Enthusiasm, fulfilment and a 30+ year distraction

Ian Coombes began his working life as an mechanical production engineer. He's one of those people who likes to make things.

Ian was one of a group of people who first got together just over thirty years ago to set the foundations for NEBOSH.

His involvement in health and safety began in the mid-1970s, shortly after the introduction of the Health and Safety at Work etc Act 1974. His employers asked him to take on a health and safety project. He wasn't too keen at first. He thought the project would be nothing more than a "distraction" from his career.

Instead, he discovered that health and safety involved him in every part of the business. And as often happens with project work, his enthusiasm grew, he achieved things and he wanted to achieve more.

Eager for knowledge, he took what health and safety courses he could. But he could see there was a need for a clearer path towards becoming a recognised health and safety professional.

A few years later in 1979, when the idea of a new health and safety examining board and a new set of professional qualifications emerged, Ian jumped on board. He wanted to help make NEBOSH happen.

He was one of the first NEBOSH examiners. He put together course materials and text books. He became a Director at NEBOSH. Later, as NEBOSH began to expand its horizons overseas, Ian taught students in Kuwait and health and safety professionals seeking their NEBOSH Diploma in Trinidad.

Besides NEBOSH, Ian has helped shape IOSH and Safety Groups UK. He was also behind the launch and success of the International Safety Rating System in the UK.
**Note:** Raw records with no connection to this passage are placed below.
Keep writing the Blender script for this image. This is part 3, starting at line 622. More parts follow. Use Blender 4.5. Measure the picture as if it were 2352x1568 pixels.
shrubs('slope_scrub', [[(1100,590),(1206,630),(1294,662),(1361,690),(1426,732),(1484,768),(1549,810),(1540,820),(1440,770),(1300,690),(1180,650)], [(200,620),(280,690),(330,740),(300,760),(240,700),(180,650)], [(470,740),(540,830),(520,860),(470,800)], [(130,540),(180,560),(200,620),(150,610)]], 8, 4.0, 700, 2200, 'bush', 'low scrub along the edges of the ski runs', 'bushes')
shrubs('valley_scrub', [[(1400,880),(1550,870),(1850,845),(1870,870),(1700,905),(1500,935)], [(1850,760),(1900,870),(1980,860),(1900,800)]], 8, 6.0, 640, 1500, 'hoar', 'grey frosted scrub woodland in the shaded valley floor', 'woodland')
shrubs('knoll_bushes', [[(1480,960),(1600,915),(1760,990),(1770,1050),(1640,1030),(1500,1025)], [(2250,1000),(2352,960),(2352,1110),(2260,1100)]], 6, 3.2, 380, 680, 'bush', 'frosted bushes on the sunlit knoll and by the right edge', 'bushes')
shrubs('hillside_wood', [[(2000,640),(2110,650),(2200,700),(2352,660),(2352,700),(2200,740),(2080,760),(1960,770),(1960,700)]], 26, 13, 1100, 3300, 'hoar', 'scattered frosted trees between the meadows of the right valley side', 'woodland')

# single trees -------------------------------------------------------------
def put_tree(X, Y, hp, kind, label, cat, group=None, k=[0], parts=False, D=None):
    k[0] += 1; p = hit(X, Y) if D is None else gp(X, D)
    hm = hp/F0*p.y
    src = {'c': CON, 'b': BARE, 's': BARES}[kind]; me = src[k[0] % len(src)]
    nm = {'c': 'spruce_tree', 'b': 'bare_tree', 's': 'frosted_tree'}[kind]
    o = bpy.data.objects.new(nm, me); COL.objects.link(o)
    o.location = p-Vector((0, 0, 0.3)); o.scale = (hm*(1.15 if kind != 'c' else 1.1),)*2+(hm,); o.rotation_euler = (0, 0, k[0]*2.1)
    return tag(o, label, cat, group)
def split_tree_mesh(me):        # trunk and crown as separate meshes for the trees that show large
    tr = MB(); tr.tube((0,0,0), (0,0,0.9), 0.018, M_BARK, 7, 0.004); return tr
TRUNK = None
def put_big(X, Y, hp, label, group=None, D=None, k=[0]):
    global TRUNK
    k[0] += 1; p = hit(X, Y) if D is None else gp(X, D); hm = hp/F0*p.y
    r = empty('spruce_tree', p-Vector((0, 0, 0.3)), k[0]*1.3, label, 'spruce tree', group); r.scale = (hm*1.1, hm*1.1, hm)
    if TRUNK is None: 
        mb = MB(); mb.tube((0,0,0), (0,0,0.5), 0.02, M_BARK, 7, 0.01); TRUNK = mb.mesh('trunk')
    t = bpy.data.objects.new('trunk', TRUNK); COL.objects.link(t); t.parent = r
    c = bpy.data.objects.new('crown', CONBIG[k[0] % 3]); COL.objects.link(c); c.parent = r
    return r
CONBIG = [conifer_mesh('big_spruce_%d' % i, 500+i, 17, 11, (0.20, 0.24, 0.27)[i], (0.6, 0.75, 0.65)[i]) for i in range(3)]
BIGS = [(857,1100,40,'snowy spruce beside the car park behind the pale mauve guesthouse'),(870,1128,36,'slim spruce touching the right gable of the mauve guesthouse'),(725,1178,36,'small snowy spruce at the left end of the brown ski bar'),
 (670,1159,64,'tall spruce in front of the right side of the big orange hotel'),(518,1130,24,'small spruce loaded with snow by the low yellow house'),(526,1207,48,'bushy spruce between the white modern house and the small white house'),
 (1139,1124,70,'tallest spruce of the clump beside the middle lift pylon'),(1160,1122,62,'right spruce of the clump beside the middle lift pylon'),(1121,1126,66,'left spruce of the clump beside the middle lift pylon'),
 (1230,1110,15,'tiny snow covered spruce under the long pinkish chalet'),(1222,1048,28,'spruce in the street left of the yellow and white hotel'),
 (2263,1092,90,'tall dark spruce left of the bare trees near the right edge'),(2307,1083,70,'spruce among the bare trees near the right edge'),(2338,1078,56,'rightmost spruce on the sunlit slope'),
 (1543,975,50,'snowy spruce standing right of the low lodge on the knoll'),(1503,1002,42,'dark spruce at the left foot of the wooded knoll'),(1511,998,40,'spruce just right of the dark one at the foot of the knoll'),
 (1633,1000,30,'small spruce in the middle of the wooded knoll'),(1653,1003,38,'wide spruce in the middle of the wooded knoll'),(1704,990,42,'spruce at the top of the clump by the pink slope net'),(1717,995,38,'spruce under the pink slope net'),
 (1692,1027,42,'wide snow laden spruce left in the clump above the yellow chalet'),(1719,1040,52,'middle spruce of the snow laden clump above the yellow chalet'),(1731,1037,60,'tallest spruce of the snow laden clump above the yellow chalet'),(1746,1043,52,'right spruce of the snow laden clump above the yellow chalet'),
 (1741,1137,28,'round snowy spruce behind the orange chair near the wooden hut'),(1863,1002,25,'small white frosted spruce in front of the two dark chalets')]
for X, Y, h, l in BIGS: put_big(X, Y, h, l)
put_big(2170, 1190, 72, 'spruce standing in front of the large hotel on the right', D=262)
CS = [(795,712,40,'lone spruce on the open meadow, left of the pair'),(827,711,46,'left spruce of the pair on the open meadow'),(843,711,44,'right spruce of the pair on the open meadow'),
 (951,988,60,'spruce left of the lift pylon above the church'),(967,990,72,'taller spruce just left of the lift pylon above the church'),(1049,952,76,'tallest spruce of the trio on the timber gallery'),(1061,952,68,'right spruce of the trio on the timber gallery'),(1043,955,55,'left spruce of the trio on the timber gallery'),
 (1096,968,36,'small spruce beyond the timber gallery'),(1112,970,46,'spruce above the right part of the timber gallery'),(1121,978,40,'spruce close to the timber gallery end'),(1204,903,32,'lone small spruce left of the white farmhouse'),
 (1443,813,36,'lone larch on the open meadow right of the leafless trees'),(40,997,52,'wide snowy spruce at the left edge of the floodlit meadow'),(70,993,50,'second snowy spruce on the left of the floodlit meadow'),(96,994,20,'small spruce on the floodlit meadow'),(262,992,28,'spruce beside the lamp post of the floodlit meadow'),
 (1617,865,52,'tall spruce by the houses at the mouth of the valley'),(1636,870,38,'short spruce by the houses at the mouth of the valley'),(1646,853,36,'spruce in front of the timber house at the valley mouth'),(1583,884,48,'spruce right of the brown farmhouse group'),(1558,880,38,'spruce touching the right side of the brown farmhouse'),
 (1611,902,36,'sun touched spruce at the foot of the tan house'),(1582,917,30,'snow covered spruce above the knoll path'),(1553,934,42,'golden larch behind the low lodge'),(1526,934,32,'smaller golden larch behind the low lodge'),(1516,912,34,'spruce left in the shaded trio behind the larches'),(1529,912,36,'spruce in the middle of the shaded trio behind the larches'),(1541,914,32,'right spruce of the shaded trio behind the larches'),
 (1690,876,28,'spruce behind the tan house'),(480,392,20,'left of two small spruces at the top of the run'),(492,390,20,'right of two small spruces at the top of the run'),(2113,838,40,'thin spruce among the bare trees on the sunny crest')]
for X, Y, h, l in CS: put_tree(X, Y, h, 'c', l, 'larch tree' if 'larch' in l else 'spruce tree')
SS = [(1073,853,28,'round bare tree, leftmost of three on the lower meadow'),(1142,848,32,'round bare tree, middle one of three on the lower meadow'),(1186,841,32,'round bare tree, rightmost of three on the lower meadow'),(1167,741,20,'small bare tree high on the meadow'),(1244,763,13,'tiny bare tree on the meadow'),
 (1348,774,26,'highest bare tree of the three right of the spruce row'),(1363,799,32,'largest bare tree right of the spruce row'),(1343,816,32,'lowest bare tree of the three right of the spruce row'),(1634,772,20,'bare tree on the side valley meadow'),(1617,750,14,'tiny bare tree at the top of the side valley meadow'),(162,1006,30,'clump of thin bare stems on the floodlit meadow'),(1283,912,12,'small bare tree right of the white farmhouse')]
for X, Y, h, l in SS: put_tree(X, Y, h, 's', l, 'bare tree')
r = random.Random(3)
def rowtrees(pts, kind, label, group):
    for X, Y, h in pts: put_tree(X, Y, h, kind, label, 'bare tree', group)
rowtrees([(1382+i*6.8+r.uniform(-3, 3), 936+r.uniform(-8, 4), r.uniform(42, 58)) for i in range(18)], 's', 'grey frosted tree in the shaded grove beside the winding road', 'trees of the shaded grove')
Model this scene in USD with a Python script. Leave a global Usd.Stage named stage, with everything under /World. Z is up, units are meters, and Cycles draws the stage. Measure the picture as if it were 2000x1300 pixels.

However, Ian's biggest project began in 1989, when he started his own business, ACT Associates Ltd. His company provides safety, health and environmental consultancy and training - including NEBOSH training, of course.

Through his business, and his involvement with NEBOSH, Ian has helped a tremendous number of people develop into health and safety professionals over the past 30 years. He's proud of that.

And health and safety was certainly a distraction - one that's lasted more than thirty years.